Thursday, May 8, 2008

I'm way too sensitive.

I had to do something I hate this week. I had to send an email to the Girl Scout parents that was not so nice. I needed to remind them to remind their daughters that any issues with Girl Scouts - meeting, activities, etc. need to be directed to me and NOT JANEY. A couple of the girls have decided that Girl Scout isn't for them and rather than just quit, they are being typical nasty 10 year olds and harassing the leader's kid. Nice, huh? Well, I got so many supportive messages from the other Girl Scout parents. Most of them saying they agree that the attitudes are getting out of hand and that there is no reason for Janey to be a target at school.

And then I get the one from her.

You know, the mom that never shows up? The one who knows how to do everything better than I do, but yet won't lift a finger to help out. The one whose personal choices are always made from the perspective of what's best for her - never what's best for her child.
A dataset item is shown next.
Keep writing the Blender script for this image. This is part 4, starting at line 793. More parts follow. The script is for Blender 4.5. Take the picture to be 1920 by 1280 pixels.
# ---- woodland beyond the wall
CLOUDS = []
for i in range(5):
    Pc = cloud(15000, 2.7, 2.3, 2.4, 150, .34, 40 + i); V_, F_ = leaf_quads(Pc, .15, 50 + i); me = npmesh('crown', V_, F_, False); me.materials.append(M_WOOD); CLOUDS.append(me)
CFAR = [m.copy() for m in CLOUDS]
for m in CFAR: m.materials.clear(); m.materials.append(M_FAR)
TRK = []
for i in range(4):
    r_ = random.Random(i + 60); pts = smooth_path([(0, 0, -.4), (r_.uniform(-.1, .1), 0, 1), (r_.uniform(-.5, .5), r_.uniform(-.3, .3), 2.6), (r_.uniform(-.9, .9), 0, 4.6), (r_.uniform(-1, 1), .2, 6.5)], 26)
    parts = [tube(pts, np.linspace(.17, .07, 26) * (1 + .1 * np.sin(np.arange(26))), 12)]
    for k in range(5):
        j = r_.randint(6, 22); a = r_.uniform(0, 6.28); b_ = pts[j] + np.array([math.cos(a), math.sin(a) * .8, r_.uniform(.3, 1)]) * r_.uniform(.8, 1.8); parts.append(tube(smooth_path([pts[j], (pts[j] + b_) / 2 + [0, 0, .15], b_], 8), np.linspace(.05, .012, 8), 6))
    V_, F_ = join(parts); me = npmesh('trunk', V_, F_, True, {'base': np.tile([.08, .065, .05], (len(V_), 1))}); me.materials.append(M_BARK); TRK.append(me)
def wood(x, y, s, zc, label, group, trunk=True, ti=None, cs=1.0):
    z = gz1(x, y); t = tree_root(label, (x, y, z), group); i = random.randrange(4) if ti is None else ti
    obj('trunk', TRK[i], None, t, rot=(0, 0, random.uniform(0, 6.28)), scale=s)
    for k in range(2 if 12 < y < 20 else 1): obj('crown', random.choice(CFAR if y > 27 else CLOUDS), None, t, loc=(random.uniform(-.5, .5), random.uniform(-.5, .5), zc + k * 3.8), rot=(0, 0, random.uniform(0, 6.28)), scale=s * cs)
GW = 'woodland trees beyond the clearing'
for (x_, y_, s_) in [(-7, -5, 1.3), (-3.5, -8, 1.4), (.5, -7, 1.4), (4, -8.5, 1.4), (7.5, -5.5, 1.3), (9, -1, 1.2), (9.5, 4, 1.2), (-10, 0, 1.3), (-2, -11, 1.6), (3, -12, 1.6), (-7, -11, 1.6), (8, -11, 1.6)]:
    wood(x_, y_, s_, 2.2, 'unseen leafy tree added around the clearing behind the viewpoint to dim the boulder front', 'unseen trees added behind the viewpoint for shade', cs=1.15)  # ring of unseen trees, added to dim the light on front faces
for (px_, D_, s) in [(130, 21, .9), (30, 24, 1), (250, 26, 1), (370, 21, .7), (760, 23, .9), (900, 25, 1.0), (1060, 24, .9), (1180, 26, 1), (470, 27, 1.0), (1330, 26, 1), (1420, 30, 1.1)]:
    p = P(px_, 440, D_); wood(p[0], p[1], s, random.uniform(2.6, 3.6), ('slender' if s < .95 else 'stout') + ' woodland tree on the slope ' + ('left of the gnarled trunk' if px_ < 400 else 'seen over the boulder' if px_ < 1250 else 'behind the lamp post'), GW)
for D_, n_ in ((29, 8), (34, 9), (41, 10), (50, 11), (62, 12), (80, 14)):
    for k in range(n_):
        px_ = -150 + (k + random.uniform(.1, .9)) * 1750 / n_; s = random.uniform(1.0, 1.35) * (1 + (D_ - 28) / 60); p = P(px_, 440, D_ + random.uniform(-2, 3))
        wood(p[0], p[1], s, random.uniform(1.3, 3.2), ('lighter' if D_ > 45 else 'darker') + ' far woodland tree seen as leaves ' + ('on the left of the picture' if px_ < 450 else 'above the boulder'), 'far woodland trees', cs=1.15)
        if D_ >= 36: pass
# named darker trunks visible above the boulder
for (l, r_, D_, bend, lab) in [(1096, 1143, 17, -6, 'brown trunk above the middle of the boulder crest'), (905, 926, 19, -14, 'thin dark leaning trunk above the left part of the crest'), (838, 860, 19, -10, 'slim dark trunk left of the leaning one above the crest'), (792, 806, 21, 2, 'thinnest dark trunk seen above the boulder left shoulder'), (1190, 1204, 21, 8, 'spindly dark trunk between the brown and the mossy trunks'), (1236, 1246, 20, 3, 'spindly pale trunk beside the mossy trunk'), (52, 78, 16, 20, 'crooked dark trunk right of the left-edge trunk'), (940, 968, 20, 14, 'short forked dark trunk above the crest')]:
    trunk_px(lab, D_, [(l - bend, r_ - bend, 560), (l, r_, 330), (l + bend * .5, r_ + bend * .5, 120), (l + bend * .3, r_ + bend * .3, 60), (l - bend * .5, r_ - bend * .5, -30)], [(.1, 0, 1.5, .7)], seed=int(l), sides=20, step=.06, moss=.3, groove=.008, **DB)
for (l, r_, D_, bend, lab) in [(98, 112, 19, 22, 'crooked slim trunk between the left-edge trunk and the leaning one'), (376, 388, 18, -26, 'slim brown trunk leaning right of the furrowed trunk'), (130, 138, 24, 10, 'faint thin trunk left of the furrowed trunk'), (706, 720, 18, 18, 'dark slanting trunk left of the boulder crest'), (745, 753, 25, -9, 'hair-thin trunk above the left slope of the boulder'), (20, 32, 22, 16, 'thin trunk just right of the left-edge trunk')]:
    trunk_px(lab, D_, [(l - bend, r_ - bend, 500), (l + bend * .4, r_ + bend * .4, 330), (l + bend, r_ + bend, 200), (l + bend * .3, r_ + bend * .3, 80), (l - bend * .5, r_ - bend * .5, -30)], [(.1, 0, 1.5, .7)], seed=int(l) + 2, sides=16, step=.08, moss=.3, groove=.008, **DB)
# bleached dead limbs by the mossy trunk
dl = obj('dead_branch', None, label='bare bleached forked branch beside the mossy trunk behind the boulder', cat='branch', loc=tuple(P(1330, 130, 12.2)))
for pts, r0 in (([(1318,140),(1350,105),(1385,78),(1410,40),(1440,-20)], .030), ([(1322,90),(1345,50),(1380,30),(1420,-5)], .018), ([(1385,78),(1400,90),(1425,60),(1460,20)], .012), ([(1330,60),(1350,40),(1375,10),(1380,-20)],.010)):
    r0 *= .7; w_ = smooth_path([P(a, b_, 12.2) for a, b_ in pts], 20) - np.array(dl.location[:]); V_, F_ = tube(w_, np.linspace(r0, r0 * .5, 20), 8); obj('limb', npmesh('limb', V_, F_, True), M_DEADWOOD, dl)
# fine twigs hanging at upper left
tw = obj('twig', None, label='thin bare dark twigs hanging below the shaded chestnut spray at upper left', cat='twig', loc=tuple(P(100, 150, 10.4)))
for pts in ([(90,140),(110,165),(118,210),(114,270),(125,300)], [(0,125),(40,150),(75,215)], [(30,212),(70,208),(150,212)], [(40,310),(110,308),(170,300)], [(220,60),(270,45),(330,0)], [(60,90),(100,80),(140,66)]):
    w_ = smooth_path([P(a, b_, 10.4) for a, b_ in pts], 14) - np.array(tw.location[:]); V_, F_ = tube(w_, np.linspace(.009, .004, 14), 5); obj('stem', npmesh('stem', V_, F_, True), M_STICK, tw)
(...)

The one whose lifestyle is (in my opinion) bordering on child abuse/neglect.

This email ripped me up one side and back down the other. It went on and on about Janey's behavior, (what?) and how her daughter has learned nothing from Girl Scouts this year at all.

I answered this email in a very nice and polite way. I addressed all of the concerns she expressed and also explained that this email was in no way meant as a personal attack on her or her daughter, it was a general email to parents and the third step in the discipline procedure that I have in place.

I never got a reply.

But here's the kicker -- I spent the entire day crying over this email. I didn't get anything done that I had planned to do. I just sat and blubbered about this woman's ridiculousness all day.

I let a person for whom I have no respect dictate how I felt about myself. Stupid, huh? I know. So what do I do now? How do I deal with the fact that I am just way too sensitive? I kind of like the fact that I'm passionate about things, but is it possible to be passionate and tough at the same time? Will a tougher exterior make me less approachable? Am I even capable of developing a tougher skin - and for that matter- do I even really want one?

2 comments:

Kim said...

You have much more control than me. I would have written a seemingly nice email filled with rude sarcasm. Or approached her personally.

But I may have cried too. It's okay to cry.

Ami said...

Came here from a Google blog alert.. you wrote about Girl Scouts. I've had troops for the last 10 years. Fun, isn't it?

:)

I don't think you're too sensitive... I think the mother who emailed you is INsensitive. And her rudeness helps explain why her daughter is such a twit.

It's awfully hard to put up with stuff like that, especially when you're the one doing all the work. Ungrateful parents are just so much fun, aren't they?